> **TASK OBJECTIVE**
Your task is to give the listing below back word for word, pictures excluded.

......

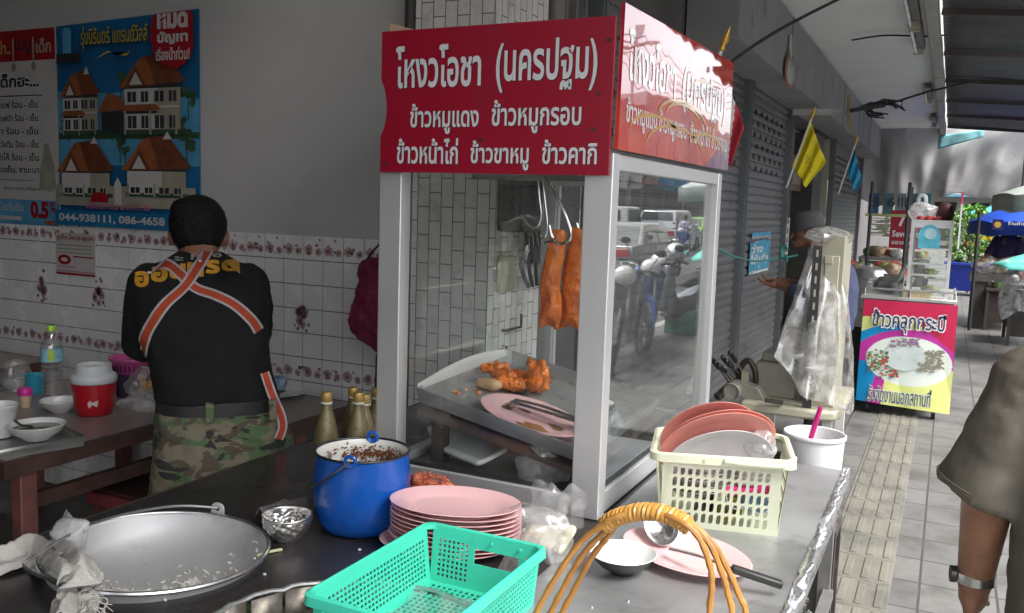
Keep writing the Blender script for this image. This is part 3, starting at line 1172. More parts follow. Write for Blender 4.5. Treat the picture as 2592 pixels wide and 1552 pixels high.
fs = frame((0, CY0 - .012, 0), (1, 0, 0), (0, 0, 1))
out = [(-1.424, 1.678), (-.757, 1.678), (-.755, 2.056), (-1.424, 2.054), (-1.424, 1.93)]
for k in range(9):
    t = k / 8
    out.append((-1.424 + .019 * math.sin(PI * t) ** .7, 1.925 - .15 * t))
out.append((-1.424, 1.77))
b = B()
b.prism(out, .01, 0, fs)
sg = b.obj('front_sign', red, case, W=True, smooth=0, bevel=.001, label='front sign board, dark red with three lines of white Thai letters')
b = B()
M = fs @ Matrix.Translation((0, 0, .0105))
for tx_, x0, yb, x1, yt in (('โหงวโอชา', 960, 212, 1166, 108), ('(นครปฐม)', 1202, 222, 1447, 93), ('ข้าวหมูแดง', 994, 325, 1160, 250), ('ข้าวหมูกรอบ', 1191, 323, 1408, 240), ('ข้าวหน้าไก่', 962, 397, 1110, 335), ('ข้าวขาหมู', 1140, 412, 1281, 340), ('ข้าวคากิ', 1313, 398, 1446, 338)):
    ym = (yb + yt) / 2
    xa, xb = PY(x0, ym, CY0 - .02).x, PY(x1, ym, CY0 - .02).x
    za, zb = PY((x0 + x1) / 2, yb, CY0 - .02).z, PY((x0 + x1) / 2, yt, CY0 - .02).z
    lettering(b, tx_, xa, za, xb - xa, zb - za, M, .022, 0)
b.obj('lettering', [white, outl], sg, W=True, smooth=0)
b = B()
for x, z in ((-.79, 1.875), (-.80, 1.788), (-1.11, 1.765), (-1.405, 1.70), (-.77, 2.0)):
    b.cyl((x, CY0 - .0235, z), (x, CY0 - .029, z), .0045, n=10)
b.obj('screws', mat('screw_dark', (.08, .08, .07), .4, .7), sg, W=True)
# street side sign, glossy print
m, N, L, P = _base('sign_gloss')
tc = N.new('ShaderNodeTexCoord')
wv = N.new('ShaderNodeTexWave')
wv.inputs['Scale'].default_value = 2.2
wv.inputs['Distortion'].default_value = 9
wv.inputs['Detail'].default_value = 2
L.new(tc.outputs['Object'], wv.inputs['Vector'])
rp = N.new('ShaderNodeValToRGB')
rp.color_ramp.elements[0].color = (.40, .006, .03, 1)
rp.color_ramp.elements[1].color = (.60, .06, .03, 1)
L.new(wv.outputs['Fac'], rp.inputs['Fac'])
L.new(rp.outputs['Color'], P.inputs['Base Color'])
P.inputs['Roughness'].default_value = .045
P.inputs['IOR'].default_value = 1.6
P.inputs['Coat Weight'].default_value = 1
P.inputs['Coat Roughness'].default_value = .01
nzz = N.new('ShaderNodeTexNoise')
nzz.inputs['Scale'].default_value = 2.6
bp = N.new('ShaderNodeBump')
bp.inputs['Strength'].default_value = .05
bp.inputs['Distance'].default_value = .05
L.new(tc.outputs['Object'], nzz.inputs['Vector'])
L.new(nzz.outputs['Fac'], bp.inputs['Height'])
L.new(bp.outputs[0], P.inputs['Normal'])
L.new(bp.outputs[0], P.inputs['Coat Normal'])
gred = m
fs2 = frame((CX1 + .002, 0, 0), (0, 1, 0), (0, 0, 1))
b = B()
b.prism([(2.083, 1.742), (3.27, 1.748), (3.27, 2.128), (2.092, 2.09)], .01, 0, fs2)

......

> **WRITTEN REPLY**
Keep writing the Blender script for this image. This is part 3, starting at line 1172. More parts follow. Write for Blender 4.5. Treat the picture as 2592 pixels wide and 1552 pixels high.
fs = frame((0, CY0 - .012, 0), (1, 0, 0), (0, 0, 1))
out = [(-1.424, 1.678), (-.757, 1.678), (-.755, 2.056), (-1.424, 2.054), (-1.424, 1.93)]
for k in range(9):
    t = k / 8
    out.append((-1.424 + .019 * math.sin(PI * t) ** .7, 1.925 - .15 * t))
out.append((-1.424, 1.77))
b = B()
b.prism(out, .01, 0, fs)
sg = b.obj('front_sign', red, case, W=True, smooth=0, bevel=.001, label='front sign board, dark red with three lines of white Thai letters')
b = B()
M = fs @ Matrix.Translation((0, 0, .0105))
for tx_, x0, yb, x1, yt in (('โหงวโอชา', 960, 212, 1166, 108), ('(นครปฐม)', 1202, 222, 1447, 93), ('ข้าวหมูแดง', 994, 325, 1160, 250), ('ข้าวหมูกรอบ', 1191, 323, 1408, 240), ('ข้าวหน้าไก่', 962, 397, 1110, 335), ('ข้าวขาหมู', 1140, 412, 1281, 340), ('ข้าวคากิ', 1313, 398, 1446, 338)):
    ym = (yb + yt) / 2
    xa, xb = PY(x0, ym, CY0 - .02).x, PY(x1, ym, CY0 - .02).x
    za, zb = PY((x0 + x1) / 2, yb, CY0 - .02).z, PY((x0 + x1) / 2, yt, CY0 - .02).z
    lettering(b, tx_, xa, za, xb - xa, zb - za, M, .022, 0)
b.obj('lettering', [white, outl], sg, W=True, smooth=0)
b = B()
for x, z in ((-.79, 1.875), (-.80, 1.788), (-1.11, 1.765), (-1.405, 1.70), (-.77, 2.0)):
    b.cyl((x, CY0 - .0235, z), (x, CY0 - .029, z), .0045, n=10)
b.obj('screws', mat('screw_dark', (.08, .08, .07), .4, .7), sg, W=True)
# street side sign, glossy print
m, N, L, P = _base('sign_gloss')
tc = N.new('ShaderNodeTexCoord')
wv = N.new('ShaderNodeTexWave')
wv.inputs['Scale'].default_value = 2.2
wv.inputs['Distortion'].default_value = 9
wv.inputs['Detail'].default_value = 2
L.new(tc.outputs['Object'], wv.inputs['Vector'])
rp = N.new('ShaderNodeValToRGB')
rp.color_ramp.elements[0].color = (.40, .006, .03, 1)
rp.color_ramp.elements[1].color = (.60, .06, .03, 1)
L.new(wv.outputs['Fac'], rp.inputs['Fac'])
L.new(rp.outputs['Color'], P.inputs['Base Color'])
P.inputs['Roughness'].default_value = .045
P.inputs['IOR'].default_value = 1.6
P.inputs['Coat Weight'].default_value = 1
P.inputs['Coat Roughness'].default_value = .01
nzz = N.new('ShaderNodeTexNoise')
nzz.inputs['Scale'].default_value = 2.6
bp = N.new('ShaderNodeBump')
bp.inputs['Strength'].default_value = .05
bp.inputs['Distance'].default_value = .05
L.new(tc.outputs['Object'], nzz.inputs['Vector'])
L.new(nzz.outputs['Fac'], bp.inputs['Height'])
L.new(bp.outputs[0], P.inputs['Normal'])
L.new(bp.outputs[0], P.inputs['Coat Normal'])
gred = m
fs2 = frame((CX1 + .002, 0, 0), (0, 1, 0), (0, 0, 1))
b = B()
b.prism([(2.083, 1.742), (3.27, 1.748), (3.27, 2.128), (2.092, 2.09)], .01, 0, fs2)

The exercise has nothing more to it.